PROBLEM TO WORK ON | Retype only what runs from the first line of the listing to the line holding "def mixr(a, b, t): return", both included. Do not retype the pictures.

SOURCE EXCERPT |

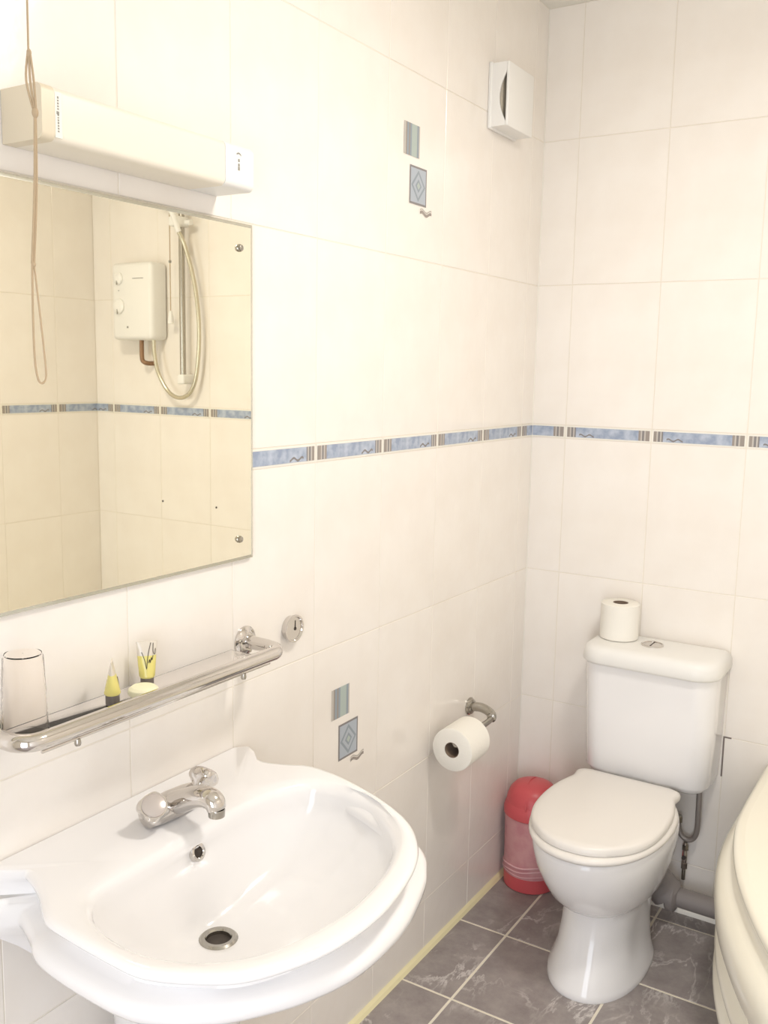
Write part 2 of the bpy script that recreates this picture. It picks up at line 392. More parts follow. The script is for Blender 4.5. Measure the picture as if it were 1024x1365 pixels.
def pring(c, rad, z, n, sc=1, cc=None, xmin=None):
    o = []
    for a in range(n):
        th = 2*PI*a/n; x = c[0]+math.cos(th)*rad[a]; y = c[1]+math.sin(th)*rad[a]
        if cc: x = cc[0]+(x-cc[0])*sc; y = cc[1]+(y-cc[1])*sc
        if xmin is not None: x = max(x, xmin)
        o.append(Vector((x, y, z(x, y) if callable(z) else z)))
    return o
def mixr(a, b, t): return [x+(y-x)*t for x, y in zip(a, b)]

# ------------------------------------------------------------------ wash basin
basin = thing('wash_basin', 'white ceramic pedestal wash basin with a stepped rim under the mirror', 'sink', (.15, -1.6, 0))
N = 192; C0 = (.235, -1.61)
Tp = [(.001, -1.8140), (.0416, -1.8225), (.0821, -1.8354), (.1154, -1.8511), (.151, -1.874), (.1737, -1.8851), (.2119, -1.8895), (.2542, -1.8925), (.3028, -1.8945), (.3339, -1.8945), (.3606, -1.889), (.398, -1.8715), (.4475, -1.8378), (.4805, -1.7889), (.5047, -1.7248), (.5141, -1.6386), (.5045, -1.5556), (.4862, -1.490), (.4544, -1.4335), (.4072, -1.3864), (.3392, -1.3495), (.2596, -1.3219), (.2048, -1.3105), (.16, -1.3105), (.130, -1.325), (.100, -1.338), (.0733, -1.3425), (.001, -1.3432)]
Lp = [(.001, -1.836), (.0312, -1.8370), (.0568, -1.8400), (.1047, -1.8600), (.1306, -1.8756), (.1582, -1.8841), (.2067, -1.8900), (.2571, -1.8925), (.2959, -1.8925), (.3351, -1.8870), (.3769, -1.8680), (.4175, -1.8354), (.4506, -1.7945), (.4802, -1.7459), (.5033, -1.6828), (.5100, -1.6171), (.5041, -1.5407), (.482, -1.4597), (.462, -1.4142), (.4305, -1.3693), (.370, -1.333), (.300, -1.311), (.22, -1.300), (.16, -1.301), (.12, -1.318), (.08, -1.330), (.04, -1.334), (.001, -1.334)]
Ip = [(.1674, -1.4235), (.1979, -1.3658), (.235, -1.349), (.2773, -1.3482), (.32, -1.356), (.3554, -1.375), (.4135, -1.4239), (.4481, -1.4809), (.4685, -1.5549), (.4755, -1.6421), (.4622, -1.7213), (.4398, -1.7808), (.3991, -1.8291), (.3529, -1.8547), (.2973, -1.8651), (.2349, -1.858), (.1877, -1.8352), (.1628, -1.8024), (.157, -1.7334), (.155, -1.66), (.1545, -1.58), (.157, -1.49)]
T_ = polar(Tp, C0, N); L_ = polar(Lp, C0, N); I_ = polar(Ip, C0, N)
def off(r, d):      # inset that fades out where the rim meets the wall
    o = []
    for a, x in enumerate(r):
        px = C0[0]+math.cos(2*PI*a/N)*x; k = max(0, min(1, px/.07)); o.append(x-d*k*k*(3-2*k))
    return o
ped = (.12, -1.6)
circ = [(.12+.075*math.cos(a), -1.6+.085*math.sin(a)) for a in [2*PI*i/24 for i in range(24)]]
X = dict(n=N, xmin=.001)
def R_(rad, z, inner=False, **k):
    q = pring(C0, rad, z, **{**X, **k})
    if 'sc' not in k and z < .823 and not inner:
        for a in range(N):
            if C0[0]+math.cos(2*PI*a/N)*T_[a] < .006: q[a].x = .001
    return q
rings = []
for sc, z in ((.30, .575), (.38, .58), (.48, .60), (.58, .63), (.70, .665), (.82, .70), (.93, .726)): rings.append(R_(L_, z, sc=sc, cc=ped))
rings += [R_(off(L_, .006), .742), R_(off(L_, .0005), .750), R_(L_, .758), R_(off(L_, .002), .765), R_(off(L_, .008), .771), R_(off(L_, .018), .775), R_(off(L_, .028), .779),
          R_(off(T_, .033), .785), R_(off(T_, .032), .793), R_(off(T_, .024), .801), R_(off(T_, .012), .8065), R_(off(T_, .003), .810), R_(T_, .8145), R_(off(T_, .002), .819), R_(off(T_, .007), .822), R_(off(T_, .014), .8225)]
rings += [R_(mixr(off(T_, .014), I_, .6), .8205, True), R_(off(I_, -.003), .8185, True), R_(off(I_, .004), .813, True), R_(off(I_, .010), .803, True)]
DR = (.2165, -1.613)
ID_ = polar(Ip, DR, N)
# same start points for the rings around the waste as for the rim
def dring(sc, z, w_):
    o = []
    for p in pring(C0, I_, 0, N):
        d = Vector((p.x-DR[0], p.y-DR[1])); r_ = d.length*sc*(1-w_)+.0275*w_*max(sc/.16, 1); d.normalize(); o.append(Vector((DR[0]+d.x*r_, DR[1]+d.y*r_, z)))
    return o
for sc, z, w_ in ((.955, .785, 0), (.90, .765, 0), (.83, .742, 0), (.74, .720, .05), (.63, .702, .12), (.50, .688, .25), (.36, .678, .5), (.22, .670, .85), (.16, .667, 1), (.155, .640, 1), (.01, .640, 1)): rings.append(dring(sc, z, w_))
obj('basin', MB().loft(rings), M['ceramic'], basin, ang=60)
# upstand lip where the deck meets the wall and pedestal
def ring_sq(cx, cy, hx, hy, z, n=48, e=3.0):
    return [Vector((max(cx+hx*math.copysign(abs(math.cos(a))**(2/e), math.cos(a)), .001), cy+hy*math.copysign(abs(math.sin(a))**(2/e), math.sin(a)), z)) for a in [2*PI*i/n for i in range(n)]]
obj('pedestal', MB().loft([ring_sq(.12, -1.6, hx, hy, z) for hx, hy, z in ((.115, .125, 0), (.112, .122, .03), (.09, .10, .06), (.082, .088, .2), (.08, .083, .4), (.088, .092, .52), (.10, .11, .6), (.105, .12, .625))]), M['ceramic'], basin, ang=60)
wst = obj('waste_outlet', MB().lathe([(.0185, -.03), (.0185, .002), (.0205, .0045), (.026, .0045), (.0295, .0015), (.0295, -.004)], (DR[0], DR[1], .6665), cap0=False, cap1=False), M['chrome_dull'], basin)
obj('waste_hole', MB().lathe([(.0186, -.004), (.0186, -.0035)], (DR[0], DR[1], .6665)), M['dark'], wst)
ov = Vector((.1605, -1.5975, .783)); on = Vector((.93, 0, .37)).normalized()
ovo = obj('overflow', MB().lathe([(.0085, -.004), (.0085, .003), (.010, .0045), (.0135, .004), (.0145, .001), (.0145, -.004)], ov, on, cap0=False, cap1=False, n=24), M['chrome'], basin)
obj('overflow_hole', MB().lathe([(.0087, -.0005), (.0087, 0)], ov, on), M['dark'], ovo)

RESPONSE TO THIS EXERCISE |
Write part 2 of the bpy script that recreates this picture. It picks up at line 392. More parts follow. The script is for Blender 4.5. Measure the picture as if it were 1024x1365 pixels.
def pring(c, rad, z, n, sc=1, cc=None, xmin=None):
    o = []
    for a in range(n):
        th = 2*PI*a/n; x = c[0]+math.cos(th)*rad[a]; y = c[1]+math.sin(th)*rad[a]
        if cc: x = cc[0]+(x-cc[0])*sc; y = cc[1]+(y-cc[1])*sc
        if xmin is not None: x = max(x, xmin)
        o.append(Vector((x, y, z(x, y) if callable(z) else z)))
    return o
def mixr(a, b, t): return [x+(y-x)*t for x, y in zip(a, b)]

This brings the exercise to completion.